Infrastructure Services held the highest unspent balance — 74,91% — among all the units in the municipality.

Ngcobo said although upgrades were taking place in the city, the council is still faced with the challenge of ageing infrastructure that needed to be addressed during the rest of the financial year.

She added that the performance on conditional grants expenditure needed to improve.

Ngcobo presented a summarised review to the executive committee yesterday however. A detailed mid-year budget review will be presented to Msunduzi’s full council today.

She added that revenue collections in the financial year to date were not high enough and that debtors fluctuated month to month.

Exco councillor Jabu Ngcobo said she was “disturbed” at the fact that the status of contract workers were not included in the mid-year budget review.

“I do not see anything on the absorption of contract workers. We want to see us at least beginning a process to absorb some of those contract workers following the recent incidents,” said the councillor. She said in light of recent strikes and news that some workers have been contracted to the municipality for more than nine years, the municipality needed to absorb “at least 20% of contract workers”.

Exco agreed to add the recommendation that funds should be made available for the absorption of some contract workers.

Fellow Exco member Judith Lawrence added that the council would need to increase their rates base as residents in areas such as Woodlands have no space to build houses.

“When people build houses, our rates base automatically increases.

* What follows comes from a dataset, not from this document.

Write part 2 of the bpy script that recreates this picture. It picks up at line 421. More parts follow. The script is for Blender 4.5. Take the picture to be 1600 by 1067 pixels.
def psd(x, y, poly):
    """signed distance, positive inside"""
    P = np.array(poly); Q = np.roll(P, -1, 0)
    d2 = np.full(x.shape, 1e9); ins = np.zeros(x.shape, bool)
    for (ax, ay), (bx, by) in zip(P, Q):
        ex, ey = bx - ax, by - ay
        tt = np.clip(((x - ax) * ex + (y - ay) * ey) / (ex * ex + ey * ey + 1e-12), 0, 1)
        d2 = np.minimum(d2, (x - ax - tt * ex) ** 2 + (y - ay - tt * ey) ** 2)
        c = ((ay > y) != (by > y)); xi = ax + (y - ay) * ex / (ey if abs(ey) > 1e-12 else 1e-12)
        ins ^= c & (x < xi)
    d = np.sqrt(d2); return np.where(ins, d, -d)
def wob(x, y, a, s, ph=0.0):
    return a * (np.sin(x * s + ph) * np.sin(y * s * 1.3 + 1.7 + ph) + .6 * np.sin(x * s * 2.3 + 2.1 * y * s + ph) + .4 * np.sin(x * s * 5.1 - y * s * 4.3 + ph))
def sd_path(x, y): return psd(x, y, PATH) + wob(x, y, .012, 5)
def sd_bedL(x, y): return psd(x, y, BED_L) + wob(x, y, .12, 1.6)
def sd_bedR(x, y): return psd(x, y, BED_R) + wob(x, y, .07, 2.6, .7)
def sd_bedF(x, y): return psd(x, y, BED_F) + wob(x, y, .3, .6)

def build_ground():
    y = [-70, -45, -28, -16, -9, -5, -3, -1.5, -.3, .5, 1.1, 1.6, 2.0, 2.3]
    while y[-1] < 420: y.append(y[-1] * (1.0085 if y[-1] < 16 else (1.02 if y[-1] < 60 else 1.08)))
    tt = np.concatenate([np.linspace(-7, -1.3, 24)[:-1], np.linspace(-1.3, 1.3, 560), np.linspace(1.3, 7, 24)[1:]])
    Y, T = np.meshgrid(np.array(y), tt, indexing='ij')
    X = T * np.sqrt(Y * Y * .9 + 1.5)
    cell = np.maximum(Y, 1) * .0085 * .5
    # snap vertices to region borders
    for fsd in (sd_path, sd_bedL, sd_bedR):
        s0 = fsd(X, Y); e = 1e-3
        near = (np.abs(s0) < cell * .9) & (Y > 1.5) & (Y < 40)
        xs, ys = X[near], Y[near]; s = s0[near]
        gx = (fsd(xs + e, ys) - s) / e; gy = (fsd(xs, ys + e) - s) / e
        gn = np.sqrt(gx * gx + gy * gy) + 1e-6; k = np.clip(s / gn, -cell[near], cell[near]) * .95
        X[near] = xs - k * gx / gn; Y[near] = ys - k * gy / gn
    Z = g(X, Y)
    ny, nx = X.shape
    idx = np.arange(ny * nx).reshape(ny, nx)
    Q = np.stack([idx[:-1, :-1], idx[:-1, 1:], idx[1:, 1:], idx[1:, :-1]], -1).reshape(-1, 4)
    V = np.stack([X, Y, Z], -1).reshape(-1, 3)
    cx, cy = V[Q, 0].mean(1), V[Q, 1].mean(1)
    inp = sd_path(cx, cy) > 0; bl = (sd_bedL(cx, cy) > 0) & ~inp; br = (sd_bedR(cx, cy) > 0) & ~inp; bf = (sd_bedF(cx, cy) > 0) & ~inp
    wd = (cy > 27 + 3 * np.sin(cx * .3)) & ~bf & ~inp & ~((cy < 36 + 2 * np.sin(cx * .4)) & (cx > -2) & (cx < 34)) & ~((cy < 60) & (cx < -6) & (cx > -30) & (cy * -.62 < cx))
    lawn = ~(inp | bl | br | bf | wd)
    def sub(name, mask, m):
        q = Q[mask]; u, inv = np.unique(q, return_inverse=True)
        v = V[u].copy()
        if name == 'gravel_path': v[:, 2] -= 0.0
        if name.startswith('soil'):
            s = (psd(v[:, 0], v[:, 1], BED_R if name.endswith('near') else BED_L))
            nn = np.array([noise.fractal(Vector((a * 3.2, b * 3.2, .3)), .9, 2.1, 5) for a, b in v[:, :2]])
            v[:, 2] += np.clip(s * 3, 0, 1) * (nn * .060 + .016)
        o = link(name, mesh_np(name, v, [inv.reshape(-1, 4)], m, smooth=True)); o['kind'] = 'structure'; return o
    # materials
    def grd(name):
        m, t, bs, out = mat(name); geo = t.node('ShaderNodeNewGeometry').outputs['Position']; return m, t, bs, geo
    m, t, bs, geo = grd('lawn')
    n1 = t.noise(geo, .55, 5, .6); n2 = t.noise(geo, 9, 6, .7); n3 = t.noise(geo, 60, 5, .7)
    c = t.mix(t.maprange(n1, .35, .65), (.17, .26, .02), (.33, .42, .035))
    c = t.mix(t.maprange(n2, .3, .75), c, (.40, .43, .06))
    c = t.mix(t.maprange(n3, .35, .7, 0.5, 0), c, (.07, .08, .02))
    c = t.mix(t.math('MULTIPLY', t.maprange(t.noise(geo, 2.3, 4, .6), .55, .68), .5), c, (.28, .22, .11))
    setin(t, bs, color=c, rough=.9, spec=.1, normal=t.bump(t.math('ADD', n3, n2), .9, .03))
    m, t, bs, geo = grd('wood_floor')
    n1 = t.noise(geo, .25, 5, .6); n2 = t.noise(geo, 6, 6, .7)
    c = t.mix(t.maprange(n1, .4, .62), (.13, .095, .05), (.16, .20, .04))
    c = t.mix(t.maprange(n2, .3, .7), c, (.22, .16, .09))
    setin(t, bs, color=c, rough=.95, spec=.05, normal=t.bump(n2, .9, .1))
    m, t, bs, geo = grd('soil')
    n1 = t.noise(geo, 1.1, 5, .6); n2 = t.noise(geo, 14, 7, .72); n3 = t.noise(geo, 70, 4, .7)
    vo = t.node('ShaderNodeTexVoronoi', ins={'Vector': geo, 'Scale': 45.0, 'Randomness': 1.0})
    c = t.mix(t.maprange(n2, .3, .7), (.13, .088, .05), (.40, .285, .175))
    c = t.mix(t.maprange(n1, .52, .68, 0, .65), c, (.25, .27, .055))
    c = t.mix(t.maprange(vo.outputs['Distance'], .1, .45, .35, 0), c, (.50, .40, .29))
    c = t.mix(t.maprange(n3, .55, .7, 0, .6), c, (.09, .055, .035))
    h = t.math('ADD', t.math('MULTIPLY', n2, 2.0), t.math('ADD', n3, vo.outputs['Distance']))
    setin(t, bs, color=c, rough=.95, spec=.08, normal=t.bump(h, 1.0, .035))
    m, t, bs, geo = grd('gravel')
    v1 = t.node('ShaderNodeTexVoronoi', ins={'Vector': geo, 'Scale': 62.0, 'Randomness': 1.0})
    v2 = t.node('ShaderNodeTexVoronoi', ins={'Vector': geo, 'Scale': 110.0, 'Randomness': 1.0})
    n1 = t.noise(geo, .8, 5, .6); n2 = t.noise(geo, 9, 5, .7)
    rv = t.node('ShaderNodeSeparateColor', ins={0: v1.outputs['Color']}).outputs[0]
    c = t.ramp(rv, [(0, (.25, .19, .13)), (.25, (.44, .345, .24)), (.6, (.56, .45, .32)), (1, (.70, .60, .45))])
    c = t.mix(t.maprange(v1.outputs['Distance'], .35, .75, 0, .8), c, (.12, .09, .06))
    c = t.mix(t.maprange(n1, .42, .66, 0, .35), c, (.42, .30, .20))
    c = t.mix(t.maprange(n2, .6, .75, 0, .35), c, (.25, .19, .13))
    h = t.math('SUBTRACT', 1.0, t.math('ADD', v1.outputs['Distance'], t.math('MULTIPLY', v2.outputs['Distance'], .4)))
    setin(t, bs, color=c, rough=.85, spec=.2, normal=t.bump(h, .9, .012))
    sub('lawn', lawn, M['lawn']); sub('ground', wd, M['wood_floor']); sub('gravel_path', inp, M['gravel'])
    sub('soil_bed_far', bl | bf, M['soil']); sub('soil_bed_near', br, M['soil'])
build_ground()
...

We need to look at that,” said Lawrence. However, CFO Ngcobo said the council had already began working on a project to increase the council’s rates base.

Ngcobo added that the council was struggling with revenue collection in the Vulindlela area.

“We have established that there are no points in Vulindlela for the residents there to pay their bills. We have started to set up satellite payment points at local shops in the area so that people could pay their bills there. This is only temporary until we set up our own offices in the area,” she said.

Council anticipated a R34-million collection from Vulindlela in this financial year, however, they missed the target dismally.

“Collection was at four percent when we took over the area and we are still sitting at around the same percentage now. Since there are no payment points in the area, the residents find it expensive and difficult to come into Pietermaritzburg to pay.”

Msunduzi Mayor Chris Ndlela said it was important for the city council to go to Vulindlela on a “massive campaign”.

“Notwithstanding poverty and unemployment in the area, there are other issues that need to be addressed there,” said Ndlela.